Già il 17 aprile i Varabinieri avevano tratto in arresto 3 operatori. Le indagini avrebbero consentito di svelare le condotte abituali tenute nei confronti degli ospiti con disabilità, sottoposti a gravi umiliazioni e violenze fisiche, psicologiche e verbali.
La vicenda riaccende i riflettori sulla necessità improrogabile di un’intensificazione dei controlli e di una vigilanza costante all’interno delle strutture che accolgono persone vulnerabili. Ne ha consapevolezza la ministra Locatelli, che bene farebbe a promuovere periodicamente ispezioni a campione, anziché vivere solo di passerelle mediatiche? Ne hanno consapevolezza le Associazioni, soprattutto quelle che si autodefiniscono “rappresentative”, che rimangono silenti trecentosessantaquattro giorni all’anno, e silenti resteranno, se ne può essere certi, anche in questa occasione, senza assumere alcuna iniziativa?
A questo punto è naturalmente fondamentale che ai responsabili di questi abusi siano comminate pene esemplari, senza sconti, ma sarebbe altrettanto urgente promuovere e allargare la riflessione, per indagare sulle cause strutturali che le rendono possibili.
Da tempo si parla di un sistema basato su personale non sufficientemente formato, mal pagato, spesso troppo scarso rispetto al numero di ospiti, costretto a turni massacranti e a condizioni di lavoro logoranti che portano all’esaurimento fisico e mentale. Tutto questo mentre le famiglie, o lo Stato, pagano cifre elevatissime: tra i 5.000 e 10.000 euro al mese per ogni ospite, a seconda delle necessità assistenziali. Ma chi controlla davvero come vengono spesi questi soldi? Chi verifica concretamente la qualità della vita all’interno delle strutture? Come operano in concreto i Servizi presenti sul territorio? Che ruolo hanno le Associazioni di familiari? Chi ascolta le famiglie quando denunciano situazioni di abuso o maltrattamento?

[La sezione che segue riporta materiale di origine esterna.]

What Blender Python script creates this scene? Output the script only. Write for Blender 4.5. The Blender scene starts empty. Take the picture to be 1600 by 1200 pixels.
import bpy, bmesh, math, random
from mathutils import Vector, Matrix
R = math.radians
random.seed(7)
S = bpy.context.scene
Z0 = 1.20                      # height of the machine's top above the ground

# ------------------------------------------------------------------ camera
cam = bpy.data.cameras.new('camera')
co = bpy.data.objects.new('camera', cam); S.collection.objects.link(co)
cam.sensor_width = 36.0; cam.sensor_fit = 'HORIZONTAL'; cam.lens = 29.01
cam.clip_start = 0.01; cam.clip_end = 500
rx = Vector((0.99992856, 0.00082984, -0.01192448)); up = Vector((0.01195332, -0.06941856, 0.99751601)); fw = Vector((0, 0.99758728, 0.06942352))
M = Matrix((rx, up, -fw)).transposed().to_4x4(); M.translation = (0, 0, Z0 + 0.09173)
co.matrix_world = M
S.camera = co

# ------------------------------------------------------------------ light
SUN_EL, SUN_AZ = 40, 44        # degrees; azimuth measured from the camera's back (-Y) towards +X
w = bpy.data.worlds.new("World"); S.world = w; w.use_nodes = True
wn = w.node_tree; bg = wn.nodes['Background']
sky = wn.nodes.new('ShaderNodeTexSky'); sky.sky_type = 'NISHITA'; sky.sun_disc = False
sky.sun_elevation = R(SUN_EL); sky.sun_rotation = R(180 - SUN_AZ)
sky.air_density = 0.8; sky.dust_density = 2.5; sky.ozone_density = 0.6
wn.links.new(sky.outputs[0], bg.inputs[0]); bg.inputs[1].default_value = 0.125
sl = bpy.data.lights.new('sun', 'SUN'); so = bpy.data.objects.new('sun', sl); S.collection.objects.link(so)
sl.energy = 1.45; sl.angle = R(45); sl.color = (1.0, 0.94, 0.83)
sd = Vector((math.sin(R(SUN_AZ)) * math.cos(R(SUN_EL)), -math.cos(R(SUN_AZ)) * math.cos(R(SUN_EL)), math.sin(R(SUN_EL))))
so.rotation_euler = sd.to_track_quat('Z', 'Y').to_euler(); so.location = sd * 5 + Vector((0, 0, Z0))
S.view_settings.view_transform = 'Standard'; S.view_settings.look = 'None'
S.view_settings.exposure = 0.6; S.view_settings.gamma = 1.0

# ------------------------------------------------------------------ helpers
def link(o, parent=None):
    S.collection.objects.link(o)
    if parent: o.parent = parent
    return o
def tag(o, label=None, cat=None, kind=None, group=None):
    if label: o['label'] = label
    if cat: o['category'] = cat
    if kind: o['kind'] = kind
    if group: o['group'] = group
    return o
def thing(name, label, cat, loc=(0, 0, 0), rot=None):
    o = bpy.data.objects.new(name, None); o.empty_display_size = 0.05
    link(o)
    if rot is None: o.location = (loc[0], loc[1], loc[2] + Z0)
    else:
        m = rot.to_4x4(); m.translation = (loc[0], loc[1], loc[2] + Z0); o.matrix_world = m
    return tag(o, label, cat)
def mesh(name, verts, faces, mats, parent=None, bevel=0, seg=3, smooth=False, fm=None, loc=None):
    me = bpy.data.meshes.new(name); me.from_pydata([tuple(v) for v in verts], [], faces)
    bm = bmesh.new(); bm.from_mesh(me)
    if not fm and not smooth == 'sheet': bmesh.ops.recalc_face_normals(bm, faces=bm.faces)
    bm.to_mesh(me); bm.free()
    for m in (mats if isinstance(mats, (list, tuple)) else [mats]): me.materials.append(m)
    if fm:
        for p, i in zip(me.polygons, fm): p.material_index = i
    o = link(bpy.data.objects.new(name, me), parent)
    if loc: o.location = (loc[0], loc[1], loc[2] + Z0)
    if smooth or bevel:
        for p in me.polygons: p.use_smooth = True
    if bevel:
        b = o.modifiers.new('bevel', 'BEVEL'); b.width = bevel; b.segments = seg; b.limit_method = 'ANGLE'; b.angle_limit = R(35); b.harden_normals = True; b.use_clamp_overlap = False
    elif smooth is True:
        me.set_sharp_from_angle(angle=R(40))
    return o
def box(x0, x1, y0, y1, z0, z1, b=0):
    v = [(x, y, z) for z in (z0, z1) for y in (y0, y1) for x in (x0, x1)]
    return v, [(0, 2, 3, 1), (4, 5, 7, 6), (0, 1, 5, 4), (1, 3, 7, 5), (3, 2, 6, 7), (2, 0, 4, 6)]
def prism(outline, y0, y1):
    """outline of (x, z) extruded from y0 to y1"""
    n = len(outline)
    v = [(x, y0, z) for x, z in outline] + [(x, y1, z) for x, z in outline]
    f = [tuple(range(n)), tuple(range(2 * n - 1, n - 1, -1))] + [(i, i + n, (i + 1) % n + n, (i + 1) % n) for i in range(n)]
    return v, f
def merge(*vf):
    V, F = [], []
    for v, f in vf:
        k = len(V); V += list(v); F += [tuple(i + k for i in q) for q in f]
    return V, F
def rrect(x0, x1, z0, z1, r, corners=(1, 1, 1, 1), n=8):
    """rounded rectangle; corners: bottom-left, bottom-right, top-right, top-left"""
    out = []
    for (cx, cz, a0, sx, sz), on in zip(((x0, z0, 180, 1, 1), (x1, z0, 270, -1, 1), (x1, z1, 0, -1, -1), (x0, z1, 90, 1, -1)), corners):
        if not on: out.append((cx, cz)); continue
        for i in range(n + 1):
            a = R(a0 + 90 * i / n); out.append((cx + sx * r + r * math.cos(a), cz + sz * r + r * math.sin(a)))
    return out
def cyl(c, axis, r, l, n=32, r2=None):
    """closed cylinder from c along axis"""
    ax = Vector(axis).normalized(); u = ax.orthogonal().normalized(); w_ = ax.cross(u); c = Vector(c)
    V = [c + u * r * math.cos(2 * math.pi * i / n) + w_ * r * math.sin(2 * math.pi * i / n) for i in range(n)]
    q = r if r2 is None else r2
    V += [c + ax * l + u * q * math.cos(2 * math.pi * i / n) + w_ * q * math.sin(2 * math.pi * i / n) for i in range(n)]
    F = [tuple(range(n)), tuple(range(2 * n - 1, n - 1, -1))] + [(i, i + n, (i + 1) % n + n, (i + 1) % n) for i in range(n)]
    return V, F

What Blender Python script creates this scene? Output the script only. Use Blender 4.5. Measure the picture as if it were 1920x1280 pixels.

È giusto e necessario che i responsabili vengano puniti, su questo non ci sono dubbi. Tuttavia, se non cambiamo in modo profondo il sistema di gestione e controllo, tra qualche tempo ci troveremo a leggere notizie simili in un’altra comunità. E, come sempre, a subirne le conseguenze saranno i più fragili. Le è chiaro tutto ciò, signora Locatelli?
Oltre ai problemi strutturali già citati, va considerato anche un altro aspetto inquietante, che vede protagoniste in negativo tante famiglie le quali, soprattutto per paura di essere ricattate, non denunciano in modo deciso gli abusi, nonostante i segni di maltrattamenti siano spesso visibili sul corpo dei loro figli. C’è in queste famiglie un atteggiamento di passività, che a volte rasenta la complicità. Alcuni familiari, addirittura, arrivano a criticare chi trova il coraggio di parlare, salvo poi indignarsi pubblicamente sui social.
Torna d’attualità la richiesta di installare un idoneo sistema di telecamere all’interno delle strutture, ma ci si dimentica non solo che le telecamere non possono essere installate ovunque, ma che i malfattori troverebbero sicuramente i modi e gli spazi, sapendo della loro esistenza, per eludere la vigilanza. A mio parere il sistema di videocontrollo va installato all’insaputa di tutti (tra parentesi è quello che è avvenuto a Luserna San Giovanni!). Sembra un’affermazione scontata, ma probabilmente non lo è affatto.
Anni fa anche mio figlio Gabriele ha trascorso alcune settimane nella comunità di Luserna. Oggi vive in un’altra struttura, situata a Torino, ma anch’essa gestita dalla stessa cooperativa che ora è al centro delle indagini della magistratura.
La mia speranza è che finalmente vengano puniti i veri responsabili di questi atti vergognosi e crudeli. E sottolineo: i responsabili, perché non ho intenzione di generalizzare né di accusare indiscriminatamente tutti. Mi auguro che, una volta chiarite le responsabilità, non vengano colpiti solo i “pesci piccoli”, ma anche – e soprattutto – quelli che stanno più in alto, che troppo spesso riescono a farla franca grazie a protezioni e scorciatoie.
E voglio lanciare un ultimo forte appello alle famiglie: non lasciamoci intimidire! Come vedete a scrivere questo articolo è un padre come me, il cui figlio è ospite in una delle strutture gestite proprio dalla cooperativa finita sotto inchiesta. Ho 76 anni e non ho paura di esprimere il mio sdegno per questa orribile situazione. Continuerò a difendere i diritti di mio figlio – e di tutte le persone autistiche come lui – anche se in passato ho ricevuto più volte pressioni e ricatti da parte della cooperativa: mi è stato chiesto di ritirare Gabriele, e recentemente sono arrivate perfino minacce di portarlo in Pronto Soccorso per un TSO [Trattamento Sanitario Obbligatorio, N.d.R.], senza alcuna reale motivazione che giustificasse un intervento così grave e traumatico.
Non dobbiamo temere chi usa il ricatto e la minaccia come strumenti di controllo. Persone così, sul piano umano e morale – e non solo – sono, nel migliore dei casi, dei miserabili falliti.